Tenants in a federally subsidized housing project are entitled to an expectation of indefinite permanency wherein termination of a lease is the exception not the rule. See Vinson v. Greenburg Housing Authority, 29 AD2d 338 (NY AD2d Dep't. 1968). Green v. Copperstone, LTD. P.; 28 Md. App. 498, 346 AD2d 686 (Md. Ct. Appeals, 1975); citing to Procedural Due Process in Government- Subsidized Housing, 86 Harvard Law Rev. 880, 905 (1973). NY Const. Art. XVIII. Federal regulations require " material " noncompliance with the HUD financed housing agreement which must be "substantial" violations, or "repeated minor" violations which disrupt the livability or health and safety of the project. Emphasis added. 24 CFR Sec. 247.3. Sec. 247.3 (b) expressly provides that "the conduct of the tenant cannot be deemed "good cause" for lease termination unless the landlord has given the tenant prior notice that said conduct shall henceforth constitute a basis for termination of occupancy. . ." Emphasis added. Such a prior notice was never served in the case at bar, and appears to be a violation of federal regulation, which provides:

No termination by a landlord under paragraph (a)(1) or (2) of this section shall be valid to the extent it is based upon a rental agreement or a provision of state law permitting termination of a tenancy without good cause. No termination shall be valid unless it is in accordance with the provisions of §247.4.
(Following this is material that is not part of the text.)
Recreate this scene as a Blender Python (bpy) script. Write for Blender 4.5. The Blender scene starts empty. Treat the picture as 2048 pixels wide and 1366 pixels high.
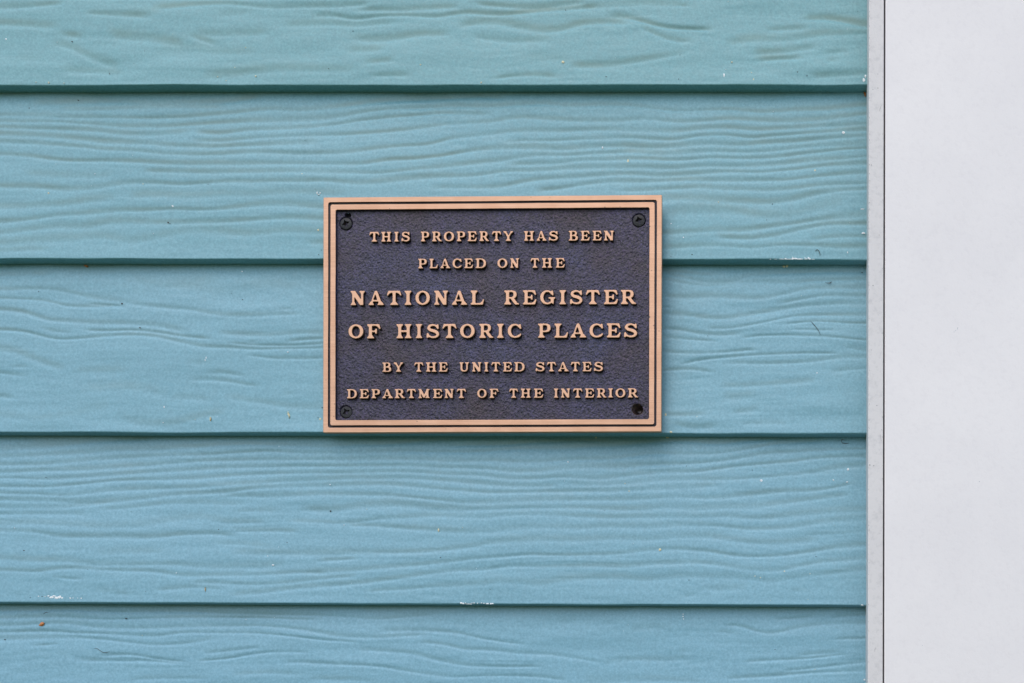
import bpy, math, random
import numpy as np
from mathutils import Vector, Matrix, Euler
from mathutils.geometry import tessellate_polygon

R = math.radians
rng = np.random.RandomState(11)
random.seed(5)
sc = bpy.context.scene
C = sc.collection

# ------------------------------------------------------------------ camera
S = 0.000375          # metres per photo pixel on the plane of the board edges
D = 0.74              # camera distance from that plane
PX0, PY0, ZC = 1650.0, 1560.0, 1.30   # foot of the lens axis on the photo: low, right (a cropped frontal shot)
cam_d = bpy.data.cameras.new('camera')
cam = bpy.data.objects.new('camera', cam_d); C.objects.link(cam)
cam.location = (0, -D, ZC); cam.rotation_euler = (R(90), 0, 0)
cam_d.sensor_width = 36.0
cam_d.lens = 36.0 * D / (2048 * S)
cam_d.shift_y = (PY0 - 683.0) / 2048.0
cam_d.shift_x = (1024.0 - PX0) / 2048.0
cam_d.clip_start = 0.05; cam_d.clip_end = 2000
sc.camera = cam

# ------------------------------------------------------------------ sky, sun, exposure
SUN_EL, SUN_AZ = 54, 198         # veiled sun, high in front and to the left
w = bpy.data.worlds.new("World"); sc.world = w; w.use_nodes = True
nt = w.node_tree
sky = nt.nodes.new('ShaderNodeTexSky'); sky.sky_type = 'NISHITA'; sky.sun_disc = False
sky.sun_elevation = R(SUN_EL); sky.sun_rotation = R(SUN_AZ)
sky.air_density = 1.0; sky.dust_density = 1.6; sky.ozone_density = 1.0
bg = nt.nodes['Background']; bg.inputs['Strength'].default_value = 0.15
nt.links.new(sky.outputs[0], bg.inputs['Color'])
sd = bpy.data.lights.new('sun', 'SUN'); sd.energy = 1.0; sd.angle = R(90); sd.color = (1.0, 0.97, 0.93)
sun = bpy.data.objects.new('sun', sd); C.objects.link(sun)
sv = Vector((math.sin(R(SUN_AZ)) * math.cos(R(SUN_EL)), math.cos(R(SUN_AZ)) * math.cos(R(SUN_EL)), math.sin(R(SUN_EL))))
sun.rotation_euler = sv.to_track_quat('Z', 'Y').to_euler(); sun.location = (0, 0, 8)
sc.view_settings.view_transform = 'Standard'; sc.view_settings.look = 'None'
sc.view_settings.exposure = 0.49; sc.view_settings.gamma = 1.0
sc.cycles.max_bounces = 8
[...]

Additionally, an exhaustive review of relevant case law reveals no instance where termination was upheld for messy housekeeping which was cured, minor damage to the outside of a building which could have been done by anyone; or a few days termination of electrical services for inability to pay. The severe sanction of HUD lease termination has primarily been reserved for serious criminal activity involving drugs , guns and physical violence, and occasionally for non approved tenant subletting. See generally, 77 Yale Law Journal 988, Public Landlords: Eviction of Undesirables (1968)

When grounds for lease termination involve general "nondesirability" arising out of verbal "accosting" of a housing official during a repair related apartment inspection, the termination of a lease has been found to "shock the judicial conscience" and been vacated. Mary Peoples v. New York City Housing Authority, 281 AD2d 259 (NYAD 1st Dep't 2001). This appears analogous to the respondent's situation concerning her adult son. This finding is without prejudice to the landlord's future request for lease termination relief, should the situation deteriorate to the point of "actual violence" or multiple acts which endanger the safety of other residents. See Featherstone v. Franco, 95 NY2d 550 (NY 2000); which endorsed lease termination in such an instance.
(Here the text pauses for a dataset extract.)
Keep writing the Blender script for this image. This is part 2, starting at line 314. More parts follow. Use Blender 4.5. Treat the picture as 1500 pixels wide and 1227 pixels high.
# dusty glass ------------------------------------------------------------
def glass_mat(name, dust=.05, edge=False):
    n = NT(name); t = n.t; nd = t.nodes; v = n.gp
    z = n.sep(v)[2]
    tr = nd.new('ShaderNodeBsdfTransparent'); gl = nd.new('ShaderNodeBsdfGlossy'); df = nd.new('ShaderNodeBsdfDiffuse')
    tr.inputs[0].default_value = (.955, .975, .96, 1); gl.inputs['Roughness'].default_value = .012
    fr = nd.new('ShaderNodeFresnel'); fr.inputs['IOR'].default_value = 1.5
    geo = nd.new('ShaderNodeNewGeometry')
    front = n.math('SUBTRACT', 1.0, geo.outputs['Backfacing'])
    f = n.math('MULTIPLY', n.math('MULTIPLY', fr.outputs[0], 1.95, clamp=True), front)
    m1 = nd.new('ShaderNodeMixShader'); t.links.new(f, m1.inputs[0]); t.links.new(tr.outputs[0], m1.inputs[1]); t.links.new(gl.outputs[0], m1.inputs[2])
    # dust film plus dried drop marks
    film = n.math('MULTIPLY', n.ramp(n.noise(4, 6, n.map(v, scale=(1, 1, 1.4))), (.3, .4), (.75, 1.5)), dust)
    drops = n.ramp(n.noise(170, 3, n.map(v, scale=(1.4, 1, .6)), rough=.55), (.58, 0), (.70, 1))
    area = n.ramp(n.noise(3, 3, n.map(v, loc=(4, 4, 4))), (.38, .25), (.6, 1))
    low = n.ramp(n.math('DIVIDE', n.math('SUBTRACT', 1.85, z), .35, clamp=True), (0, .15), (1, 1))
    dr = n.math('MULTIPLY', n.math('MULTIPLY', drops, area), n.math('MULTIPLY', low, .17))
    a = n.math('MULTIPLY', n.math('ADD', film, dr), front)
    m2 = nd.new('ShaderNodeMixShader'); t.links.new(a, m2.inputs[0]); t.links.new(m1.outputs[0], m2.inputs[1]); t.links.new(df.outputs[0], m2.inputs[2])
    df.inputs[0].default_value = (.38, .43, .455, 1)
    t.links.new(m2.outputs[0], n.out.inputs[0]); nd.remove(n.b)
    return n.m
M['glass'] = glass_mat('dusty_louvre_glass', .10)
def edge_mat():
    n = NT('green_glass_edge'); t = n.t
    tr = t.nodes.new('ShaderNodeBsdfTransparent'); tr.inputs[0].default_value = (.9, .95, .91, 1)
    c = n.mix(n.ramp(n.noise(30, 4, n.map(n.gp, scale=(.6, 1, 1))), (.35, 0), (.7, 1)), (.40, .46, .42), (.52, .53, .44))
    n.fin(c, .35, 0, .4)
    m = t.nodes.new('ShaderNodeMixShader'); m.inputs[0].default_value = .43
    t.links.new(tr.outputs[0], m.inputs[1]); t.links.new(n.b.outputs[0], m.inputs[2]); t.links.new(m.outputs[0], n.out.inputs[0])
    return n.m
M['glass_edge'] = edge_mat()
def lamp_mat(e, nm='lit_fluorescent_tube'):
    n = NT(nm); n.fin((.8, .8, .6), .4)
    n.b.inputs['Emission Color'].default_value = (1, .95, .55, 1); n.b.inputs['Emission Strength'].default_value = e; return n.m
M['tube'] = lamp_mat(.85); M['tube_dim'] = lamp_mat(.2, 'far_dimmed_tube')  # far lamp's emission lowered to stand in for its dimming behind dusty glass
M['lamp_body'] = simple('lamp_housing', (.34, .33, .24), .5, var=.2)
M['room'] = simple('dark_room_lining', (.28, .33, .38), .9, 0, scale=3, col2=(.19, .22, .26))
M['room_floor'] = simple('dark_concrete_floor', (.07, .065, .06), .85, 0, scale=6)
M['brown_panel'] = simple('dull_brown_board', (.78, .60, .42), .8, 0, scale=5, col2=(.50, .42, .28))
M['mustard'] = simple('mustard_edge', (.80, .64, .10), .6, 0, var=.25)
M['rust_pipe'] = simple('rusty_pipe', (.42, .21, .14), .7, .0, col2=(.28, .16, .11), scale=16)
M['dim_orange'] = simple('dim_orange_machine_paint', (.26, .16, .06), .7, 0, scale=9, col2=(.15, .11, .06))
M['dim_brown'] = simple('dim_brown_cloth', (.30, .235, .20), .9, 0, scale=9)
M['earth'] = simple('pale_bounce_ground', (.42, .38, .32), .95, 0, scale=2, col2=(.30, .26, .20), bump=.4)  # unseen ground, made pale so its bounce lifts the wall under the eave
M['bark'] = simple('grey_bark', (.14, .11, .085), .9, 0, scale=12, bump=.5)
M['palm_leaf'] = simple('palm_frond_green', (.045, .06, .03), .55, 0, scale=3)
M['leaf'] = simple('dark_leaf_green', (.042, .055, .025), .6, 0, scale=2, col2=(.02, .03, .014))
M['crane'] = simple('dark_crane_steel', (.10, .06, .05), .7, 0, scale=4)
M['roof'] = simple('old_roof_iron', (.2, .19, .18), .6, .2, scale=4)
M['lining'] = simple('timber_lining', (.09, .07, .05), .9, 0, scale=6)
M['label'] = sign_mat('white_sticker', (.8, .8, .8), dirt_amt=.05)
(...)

For reasons heretofore stated, the landlord's petition is dismissed.

______________________________

J.D.C.

Date: October 16, 2009 Footnotes

Footnote 1: The Court is aware of the Freeport Housing Auth. v. Stewart, 20 Misc 3d 1139(A) (Nass. Co. Dist. Ct. 2008) decision which cites to 24 CFR § 966.57 and an unreported related New York State Supreme Court decision for the proposition that federal regulations vest de novo review jurisdiction in the District Court, and which finds that Art. 78 review of a Public Housing lease termination is jurisdictionally unavailable as the hearing officer's decision is not considered a final act. While this conclusion appears facially correct, it is inconsistent with decades of precedent, inclusive of the Court of Appeals Fuller case, which indicates that the Supreme Court is the appropriate forum for these government lease termination disputes.